When googling for what Continuous Delivery is, definitions that come up often explain CD as a set of tooling and systems that have been achieved. For example: code is deployed in an automated way, a Continuous Integration system runs tests on every push, and features use blue-green canary library for de-risking change being deployed.
Great! You have a pipeline, one-click deploys, and continuous integration set up. Does that mean Continuous Delivery has been achieved? Of course not. Achieving Continuous Delivery is a cultural mindset that must be adopted at all levels of the organization. Continuous Delivery is a contract that all engineers hold with each other about how the system evolves, and if that contract is broken by one, the whole system will break as a result.
For all the tools and systems associated with CD, their also exists the cultural mindsets needed to make that aspect of CD successful.
Continuous Integration
To ship change continuously quality and correctness of the application must be continuously verified.
- Engineers know to write tests to verify their code works, and to assure future engineers they don’t break their feature.
- Engineers will reject a merge request if it is missing tests, knowing they may change this code in the future and want to know when it breaks.
- Engineers who submit merge request without new or existent tests are not surprised or upset to have it rejected.
Small, Iterative Changes
Continuous Delivery avoids large deploys with system interdependencies and downtime requirements.

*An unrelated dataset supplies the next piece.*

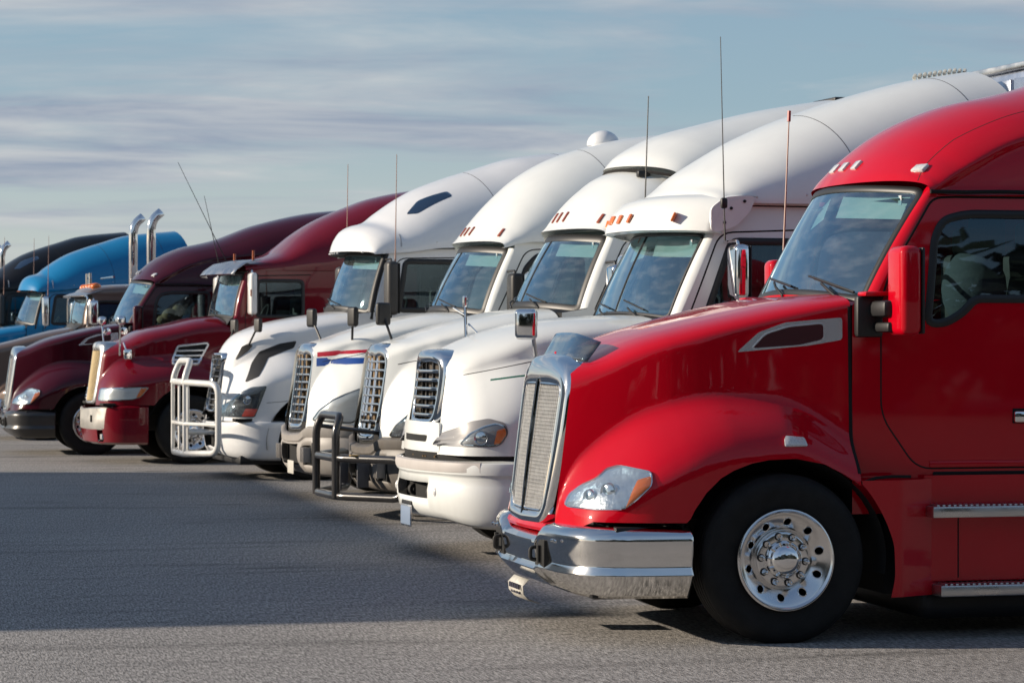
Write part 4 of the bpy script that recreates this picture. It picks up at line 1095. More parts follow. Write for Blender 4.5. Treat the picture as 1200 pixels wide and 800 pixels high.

It ensures that fixing breakages is fast and simple.
- Changes are implemented by each engineer in proper sequence to avoid “push and pray” situations, and ensure rollbacks are easy (or ideally, not needed even in an error situation). For example when building a new feature start with database schema changes, then deploy model logic and validations using those schema changes, then deploy API endpoints using those models, then deploy the frontend code changes using those API endpoints.
- Engineers are empowered to reject merge requests that are too large, or don’t follow proper sequencing.
- Engineers who submit large pull requests are not surprised or upset to have it rejected.
- Engineers reject merge requests that are too risky without a feature toggle.
- All engineers have permissions, knowledge, and freedom to manage all feature toggles.
Observability
Just like CI and deployments, Observability is a huge topic and gaining more attention every day. Observability must be at the core of every Engineer’s development practices and mindset. Assuming you have the latest APM, best logging, and a killer statsd setup:
- All engineers have access to system, application metrics and observability dashboards.
- Engineers who plan to make a change to a part of a system without observability add observability first.
- Engineers who submit merge requests with no metrics to measure the change are not surprised or upset to have it rejected.
- Engineers reject merge requests without already-existent observability.
Conclusion: Cultural Mindset
This is not all there is to CD. There are other important aspects, but all follow the same guidelines: Continuous Delivery must be the mindset shared by all and all must be trusted that they share and follow that mindset.